Tintin à Dakar
Dans plusieurs ouvrages, des universitaires dénoncent le regard du président français sur l’Afrique.
« Le drame de l’Afrique, c’est que l’homme africain n’est pas assez entré dans l’Histoire. » Cette perle, chacun s’en souvient, est extraite du désormais célèbre discours de Nicolas Sarkozy à Dakar le 26 juillet 2007. Si Jeune Afrique avait manifesté à l’époque sa stupéfaction (voir J.A. du 5 août 2007), cette homélie censée exprimer le nouveau regard de la France sur l’Afrique, mais qu’on aurait pu croire prononcée lors d’une exposition coloniale au début du XXe siècle, était passée relativement inaperçue des médias hexagonaux.
Au sud du Sahara, en revanche, cette allocution pétrie d’essentialisme a été reçue comme une insulte, et plusieurs livres s’en sont fait l’écho au début de l’année(*). Dans L’Afrique répond à Sarkozy, notamment, une pléiade d’intellectuels du continent ont passé au crible un texte qui s’apparente à une incompréhensible provocation.
Passé le temps de l’indignation, c’est à celui de la réflexion qu’invite un autre ouvrage collectif qui paraît aujourd’hui aux éditions Karthala. Cinq historiens et politologues – Jean-Pierre Chrétien, Jean-François Bayart, Achille Mbembe, Pierre Boilley et Ibrahima Thioub – s’attachent à décrypter ce qu’ils appellent un déni d’histoire. La pensée coloniale a la vie dure, rappellent-ils : avant l’arrivée des Européens, il ne se serait rien passé Même si l’humanité est née en Afrique. Même si l’archéologie montre, par exemple, que les paysages dits « naturels » ont été progressivement façonnés par l’homme depuis des millénaires. Même si de grands États se sont construits au fil des siècles, etc.

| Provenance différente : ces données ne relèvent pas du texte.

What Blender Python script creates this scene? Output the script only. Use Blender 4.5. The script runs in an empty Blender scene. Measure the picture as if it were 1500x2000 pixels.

Comme le souligne Jean-Pierre Chrétien, les propos (pour ne pas dire les fadaises) de Sarkozy seraient au fond insignifiants s’ils n’étaient l’expression du racisme latent des Français. Et surtout de leur ignorance crasse des réalités de l’Afrique. Ce qui n’est guère étonnant quand l’on sait que ce continent est absent de leurs programmes scolaires. S’ils étaient mieux informés, ils sauraient que les sociétés africaines n’ont été ni plus stables ni plus « immobiles » que celles du Nord, malgré les rêves traditionalistes qui semblent hanter certain « nègre » de leur président.
* L’Afrique répond à Sarkozy. Contre le discours de Dakar, sous la direction de Makhily Gassama, éditions Philippe Rey, 480 pages, 19,80 euros.
Nicolas Sarkozy à Dakar. Débats et enjeux autour d’un discours, d’André Julien Mbem, éditions L’Harmattan, 114 pages, 11,50 euros.
L’Afrique humiliée, d’Aminata Traoré, éditions Fayard, 294 pages, 18 euros.